Quien ya fuera cantante e ideólogo máximo en los tiempos de elbicho no será el artista más popular ni vendedor de este país, pero muy pocos pueden hacerle sombra en lo que se refiere al grado de militancia de sus seguidores. Andaba la hinchaba alborotada y expectante, abarrotando no ya las mesas de la Galileo sino los pasillos y hasta la doble fila. Campello había reventado la taquilla del Circo Price no hace mucho, allá por enero, pero tocaba renovar los votos. Y desde la inaugural Siéntate quedó muy claro que a los conciertos de este ilicitano callejero no se va solo a escuchar y emocionarse, o incluso arrebatarse. Hay que acudir con la lección bien aprendida de casa, porque no hubo un solo título que no derivara en multitudinario y emotivo karaoke.

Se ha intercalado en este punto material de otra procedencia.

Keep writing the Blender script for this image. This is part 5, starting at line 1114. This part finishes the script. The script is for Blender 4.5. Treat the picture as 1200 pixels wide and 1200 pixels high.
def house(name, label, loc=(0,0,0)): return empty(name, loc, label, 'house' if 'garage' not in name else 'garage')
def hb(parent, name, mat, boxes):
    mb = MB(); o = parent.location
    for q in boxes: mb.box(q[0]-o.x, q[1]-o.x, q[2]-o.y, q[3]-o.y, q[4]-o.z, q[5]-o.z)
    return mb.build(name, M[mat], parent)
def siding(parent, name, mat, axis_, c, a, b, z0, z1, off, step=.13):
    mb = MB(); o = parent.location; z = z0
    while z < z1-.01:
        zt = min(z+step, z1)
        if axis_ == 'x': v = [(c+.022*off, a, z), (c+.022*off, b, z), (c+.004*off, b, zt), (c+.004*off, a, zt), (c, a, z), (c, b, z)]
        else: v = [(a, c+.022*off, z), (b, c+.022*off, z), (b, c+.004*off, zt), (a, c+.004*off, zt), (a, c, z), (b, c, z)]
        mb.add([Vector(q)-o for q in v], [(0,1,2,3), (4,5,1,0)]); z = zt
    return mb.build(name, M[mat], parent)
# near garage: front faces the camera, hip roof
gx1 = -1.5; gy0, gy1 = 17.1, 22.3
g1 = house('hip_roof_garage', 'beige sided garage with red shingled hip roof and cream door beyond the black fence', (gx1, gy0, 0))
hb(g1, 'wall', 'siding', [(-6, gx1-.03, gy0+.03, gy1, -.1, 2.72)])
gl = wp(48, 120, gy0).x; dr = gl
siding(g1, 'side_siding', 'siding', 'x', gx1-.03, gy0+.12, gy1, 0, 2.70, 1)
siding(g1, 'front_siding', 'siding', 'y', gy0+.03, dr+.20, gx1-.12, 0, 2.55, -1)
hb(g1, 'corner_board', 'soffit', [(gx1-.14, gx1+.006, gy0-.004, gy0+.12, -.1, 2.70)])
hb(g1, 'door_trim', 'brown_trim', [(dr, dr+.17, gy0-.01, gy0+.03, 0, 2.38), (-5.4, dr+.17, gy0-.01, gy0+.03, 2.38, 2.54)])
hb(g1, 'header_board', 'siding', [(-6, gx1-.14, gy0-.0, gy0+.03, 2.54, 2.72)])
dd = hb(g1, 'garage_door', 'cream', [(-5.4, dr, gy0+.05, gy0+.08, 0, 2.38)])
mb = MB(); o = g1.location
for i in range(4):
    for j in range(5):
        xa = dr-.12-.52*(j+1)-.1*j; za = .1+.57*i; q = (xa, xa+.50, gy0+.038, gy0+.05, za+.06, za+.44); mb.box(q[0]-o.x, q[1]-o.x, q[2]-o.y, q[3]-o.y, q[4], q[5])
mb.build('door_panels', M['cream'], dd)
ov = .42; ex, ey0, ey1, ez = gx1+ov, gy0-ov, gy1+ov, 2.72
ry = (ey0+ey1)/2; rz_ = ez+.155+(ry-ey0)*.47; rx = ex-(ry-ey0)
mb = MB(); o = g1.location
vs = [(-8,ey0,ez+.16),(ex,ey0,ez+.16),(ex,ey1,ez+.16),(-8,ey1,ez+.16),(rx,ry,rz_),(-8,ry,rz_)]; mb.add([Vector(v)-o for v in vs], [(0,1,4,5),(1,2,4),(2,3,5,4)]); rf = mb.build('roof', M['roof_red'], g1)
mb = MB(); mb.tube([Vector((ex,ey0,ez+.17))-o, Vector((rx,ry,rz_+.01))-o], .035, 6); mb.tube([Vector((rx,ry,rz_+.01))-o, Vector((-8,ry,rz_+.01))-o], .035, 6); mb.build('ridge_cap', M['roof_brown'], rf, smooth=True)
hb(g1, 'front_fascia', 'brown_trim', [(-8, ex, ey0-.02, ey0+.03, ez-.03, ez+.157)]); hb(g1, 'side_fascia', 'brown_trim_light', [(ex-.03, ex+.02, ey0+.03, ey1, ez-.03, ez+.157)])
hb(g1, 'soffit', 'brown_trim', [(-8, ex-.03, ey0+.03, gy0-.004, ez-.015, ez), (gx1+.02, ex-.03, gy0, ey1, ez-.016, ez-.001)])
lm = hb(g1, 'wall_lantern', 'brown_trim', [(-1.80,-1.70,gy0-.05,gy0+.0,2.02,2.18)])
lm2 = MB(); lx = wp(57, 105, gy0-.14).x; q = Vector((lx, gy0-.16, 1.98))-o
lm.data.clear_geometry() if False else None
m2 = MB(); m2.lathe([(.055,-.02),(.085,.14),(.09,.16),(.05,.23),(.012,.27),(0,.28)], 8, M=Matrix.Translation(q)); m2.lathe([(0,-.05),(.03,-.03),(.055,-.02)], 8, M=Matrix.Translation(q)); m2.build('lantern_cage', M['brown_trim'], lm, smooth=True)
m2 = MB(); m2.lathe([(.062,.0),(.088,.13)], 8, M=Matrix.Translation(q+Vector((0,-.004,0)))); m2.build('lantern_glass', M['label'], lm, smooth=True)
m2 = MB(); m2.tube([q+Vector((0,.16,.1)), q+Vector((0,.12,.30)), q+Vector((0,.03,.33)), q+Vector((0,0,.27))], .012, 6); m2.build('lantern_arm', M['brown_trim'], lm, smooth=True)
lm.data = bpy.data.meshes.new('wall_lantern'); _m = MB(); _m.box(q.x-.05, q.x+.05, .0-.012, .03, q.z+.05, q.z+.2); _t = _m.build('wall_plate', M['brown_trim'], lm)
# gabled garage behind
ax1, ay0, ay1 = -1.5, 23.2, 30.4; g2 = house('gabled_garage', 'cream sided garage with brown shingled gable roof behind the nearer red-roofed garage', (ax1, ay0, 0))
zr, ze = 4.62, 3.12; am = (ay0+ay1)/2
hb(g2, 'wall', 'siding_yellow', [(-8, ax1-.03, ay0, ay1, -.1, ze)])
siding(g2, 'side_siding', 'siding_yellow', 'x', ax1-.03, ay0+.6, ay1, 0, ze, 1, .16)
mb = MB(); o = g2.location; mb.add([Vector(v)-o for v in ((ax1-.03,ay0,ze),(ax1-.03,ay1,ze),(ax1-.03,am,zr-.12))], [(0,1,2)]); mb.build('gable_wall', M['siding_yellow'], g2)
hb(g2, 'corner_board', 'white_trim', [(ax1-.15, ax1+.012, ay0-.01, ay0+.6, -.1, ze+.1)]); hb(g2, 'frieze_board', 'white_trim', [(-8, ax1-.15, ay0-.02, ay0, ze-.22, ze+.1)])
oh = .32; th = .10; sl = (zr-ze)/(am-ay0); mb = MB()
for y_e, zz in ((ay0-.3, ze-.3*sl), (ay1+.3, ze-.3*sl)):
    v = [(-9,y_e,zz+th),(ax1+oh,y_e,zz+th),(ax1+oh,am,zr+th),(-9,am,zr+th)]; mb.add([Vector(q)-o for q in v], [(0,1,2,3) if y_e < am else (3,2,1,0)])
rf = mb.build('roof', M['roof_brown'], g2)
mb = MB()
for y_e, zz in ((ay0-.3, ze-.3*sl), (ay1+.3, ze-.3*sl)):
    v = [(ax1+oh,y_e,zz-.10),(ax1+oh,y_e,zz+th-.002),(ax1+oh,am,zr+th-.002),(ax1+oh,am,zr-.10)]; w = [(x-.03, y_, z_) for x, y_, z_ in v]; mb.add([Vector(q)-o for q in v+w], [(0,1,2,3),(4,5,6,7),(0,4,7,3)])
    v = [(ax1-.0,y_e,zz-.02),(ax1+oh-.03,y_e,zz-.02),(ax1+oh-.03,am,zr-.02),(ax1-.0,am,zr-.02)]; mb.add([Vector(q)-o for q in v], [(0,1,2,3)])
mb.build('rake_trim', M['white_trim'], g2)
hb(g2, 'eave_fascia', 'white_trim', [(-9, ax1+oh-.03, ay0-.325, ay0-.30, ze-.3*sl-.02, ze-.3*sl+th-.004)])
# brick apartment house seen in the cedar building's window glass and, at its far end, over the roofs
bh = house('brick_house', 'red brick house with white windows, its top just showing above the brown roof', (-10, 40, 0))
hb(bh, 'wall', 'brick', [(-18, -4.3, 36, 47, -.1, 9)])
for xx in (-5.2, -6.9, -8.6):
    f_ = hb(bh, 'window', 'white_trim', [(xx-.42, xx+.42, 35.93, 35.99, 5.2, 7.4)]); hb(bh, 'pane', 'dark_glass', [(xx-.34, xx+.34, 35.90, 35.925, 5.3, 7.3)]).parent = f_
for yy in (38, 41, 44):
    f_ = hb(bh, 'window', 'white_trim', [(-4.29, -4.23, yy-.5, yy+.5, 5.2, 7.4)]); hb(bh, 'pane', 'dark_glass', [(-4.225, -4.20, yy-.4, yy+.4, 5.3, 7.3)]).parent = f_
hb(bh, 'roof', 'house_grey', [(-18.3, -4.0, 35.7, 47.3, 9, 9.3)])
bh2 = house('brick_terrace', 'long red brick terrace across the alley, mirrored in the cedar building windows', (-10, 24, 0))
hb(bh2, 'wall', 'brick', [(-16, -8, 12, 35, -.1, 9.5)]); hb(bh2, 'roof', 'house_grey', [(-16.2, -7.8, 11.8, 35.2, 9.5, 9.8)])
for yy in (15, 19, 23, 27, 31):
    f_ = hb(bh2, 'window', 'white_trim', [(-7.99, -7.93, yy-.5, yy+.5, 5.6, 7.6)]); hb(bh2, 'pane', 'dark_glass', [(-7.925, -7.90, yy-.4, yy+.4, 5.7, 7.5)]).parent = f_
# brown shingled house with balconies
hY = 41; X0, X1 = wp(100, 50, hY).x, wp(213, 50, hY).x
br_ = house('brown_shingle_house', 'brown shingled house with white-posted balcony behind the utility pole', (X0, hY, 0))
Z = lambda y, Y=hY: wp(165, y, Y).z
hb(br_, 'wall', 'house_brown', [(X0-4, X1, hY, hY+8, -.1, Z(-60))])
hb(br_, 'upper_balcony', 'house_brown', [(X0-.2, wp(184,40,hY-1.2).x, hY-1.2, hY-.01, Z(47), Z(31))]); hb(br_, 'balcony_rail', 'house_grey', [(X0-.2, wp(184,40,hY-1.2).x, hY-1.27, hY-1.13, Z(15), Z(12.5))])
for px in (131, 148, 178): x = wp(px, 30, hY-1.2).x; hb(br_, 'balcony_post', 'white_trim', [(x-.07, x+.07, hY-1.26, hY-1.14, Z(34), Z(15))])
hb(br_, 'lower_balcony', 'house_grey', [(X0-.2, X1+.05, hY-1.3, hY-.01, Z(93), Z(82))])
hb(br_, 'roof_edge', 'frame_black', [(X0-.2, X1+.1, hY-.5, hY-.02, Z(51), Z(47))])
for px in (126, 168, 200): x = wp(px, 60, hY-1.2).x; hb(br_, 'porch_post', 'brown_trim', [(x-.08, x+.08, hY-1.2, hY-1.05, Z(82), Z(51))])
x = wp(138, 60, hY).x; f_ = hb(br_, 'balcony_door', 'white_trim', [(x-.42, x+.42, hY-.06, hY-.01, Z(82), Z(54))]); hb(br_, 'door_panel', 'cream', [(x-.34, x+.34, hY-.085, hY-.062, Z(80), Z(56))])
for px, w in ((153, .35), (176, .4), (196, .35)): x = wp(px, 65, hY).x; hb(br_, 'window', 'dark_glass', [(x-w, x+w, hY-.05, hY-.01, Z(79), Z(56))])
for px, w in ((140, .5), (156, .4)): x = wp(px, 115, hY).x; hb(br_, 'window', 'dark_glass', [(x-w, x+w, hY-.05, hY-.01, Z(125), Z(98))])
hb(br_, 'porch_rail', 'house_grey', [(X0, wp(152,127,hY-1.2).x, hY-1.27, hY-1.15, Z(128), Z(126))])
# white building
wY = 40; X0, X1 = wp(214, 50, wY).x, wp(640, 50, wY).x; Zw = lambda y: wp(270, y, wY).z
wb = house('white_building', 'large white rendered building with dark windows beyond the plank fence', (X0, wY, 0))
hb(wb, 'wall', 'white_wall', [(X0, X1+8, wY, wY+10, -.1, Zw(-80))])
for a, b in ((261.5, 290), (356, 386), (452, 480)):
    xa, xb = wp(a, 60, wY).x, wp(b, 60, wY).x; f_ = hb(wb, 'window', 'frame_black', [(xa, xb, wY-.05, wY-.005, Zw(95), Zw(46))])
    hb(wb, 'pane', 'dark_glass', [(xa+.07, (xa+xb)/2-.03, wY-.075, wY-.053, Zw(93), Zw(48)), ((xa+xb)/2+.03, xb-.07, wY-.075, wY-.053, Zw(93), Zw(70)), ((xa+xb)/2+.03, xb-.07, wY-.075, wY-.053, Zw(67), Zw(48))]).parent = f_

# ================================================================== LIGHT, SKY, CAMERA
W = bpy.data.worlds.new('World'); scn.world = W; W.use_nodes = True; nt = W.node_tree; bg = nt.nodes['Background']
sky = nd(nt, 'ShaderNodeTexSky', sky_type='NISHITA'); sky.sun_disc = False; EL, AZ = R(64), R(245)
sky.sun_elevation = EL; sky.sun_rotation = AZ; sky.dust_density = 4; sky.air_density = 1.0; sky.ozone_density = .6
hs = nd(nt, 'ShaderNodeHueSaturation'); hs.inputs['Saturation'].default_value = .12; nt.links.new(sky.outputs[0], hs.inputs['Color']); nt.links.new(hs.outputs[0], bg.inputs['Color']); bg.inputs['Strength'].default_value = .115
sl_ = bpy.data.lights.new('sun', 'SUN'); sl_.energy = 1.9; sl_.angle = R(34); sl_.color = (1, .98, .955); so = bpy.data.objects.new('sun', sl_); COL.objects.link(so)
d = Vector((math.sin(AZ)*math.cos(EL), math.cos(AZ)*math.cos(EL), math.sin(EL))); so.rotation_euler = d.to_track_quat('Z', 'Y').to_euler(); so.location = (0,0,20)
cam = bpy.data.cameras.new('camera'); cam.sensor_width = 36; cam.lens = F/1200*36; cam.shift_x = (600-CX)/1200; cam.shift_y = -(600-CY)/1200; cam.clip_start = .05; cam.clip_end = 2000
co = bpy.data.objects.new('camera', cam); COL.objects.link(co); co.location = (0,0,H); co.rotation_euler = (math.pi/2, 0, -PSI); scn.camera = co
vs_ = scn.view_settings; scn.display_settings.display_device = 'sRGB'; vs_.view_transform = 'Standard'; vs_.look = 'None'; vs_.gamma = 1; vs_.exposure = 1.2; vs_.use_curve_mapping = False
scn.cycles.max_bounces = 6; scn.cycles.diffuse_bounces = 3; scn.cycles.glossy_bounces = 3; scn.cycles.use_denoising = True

Algunas constantes son innegociables a cualquier hora del día, sea la de las brujas o la del vermú. Miguel comparece con su botella de tinto, a la que prefiere amorrarse para no tener que verter el líquido en la copa. Y entre el calor climatológico, el humano y el que proporcionan los abrazos del dios Baco, el encuentro deriva en catarsis. Más bien en delirio. La chispa, el gracejo y las ganas de improvisar se le avivan al alicantino, que en Lo tuyo y lo mío intercala versos sobre su nula prisa por regresar a la calle y la paciencia de la que habrán de hacer gala los vecinos. Y a la gente les sobran las sillas, la compañía y hasta los panchitos, convertido todo el local durante 100 minutos en un coro revitalizante y fervoroso.

“¡Que hemos petao la Galileo!”, se regocija Miguel, alias Chatarrero, en otro verso inventado para la ocasión, esta vez durante Aire. El flamenquito, la rumba, las palmas, las ardorosas proclamas de amor son ingredientes fundamentales para un hombre que sigue la estela de Estopa o Mártires del Compás y que hace aflorar siempre una personalidad arrolladora y visceral. Ayer terminó incluso rompiendo la hoja de repertorio, a la vista de que no hacía más que traicionarla.

Esta vez solo tuvo que aguantar las ganas de marcarse alguna voltereta, a la vista de que el exiguo escenario no era apto para malabarismos. En todo lo demás, indudablemente, se salió la suya. Incluso en la lucha contra el calor: “A falta del Fujitsu, bueno será esto”, avisó al desenfundar su abanico durante Macetero.

Pocos como Campello, visto lo visto, para actualizar el perfil del tierno canalla. Este Chatarrero levantino es un viva la vida, pero de la mejor estirpe posible. Por lo legal. No solo sin molestar a nadie, sino intentando hacerle el día a día más agradable a quienes gravitan alrededor. Un disfrutón nato, sí, pero por la vía del currelo poético. Lo dice su canción, coreada con tanta fuerza que debió de escucharse hasta en El Puerto de Santa María: Miguel es “de los malos, pero quisiera volverse bueno”. No urge: así, tan malote pero tan enamoradizo, lleva tiempo causando estragos.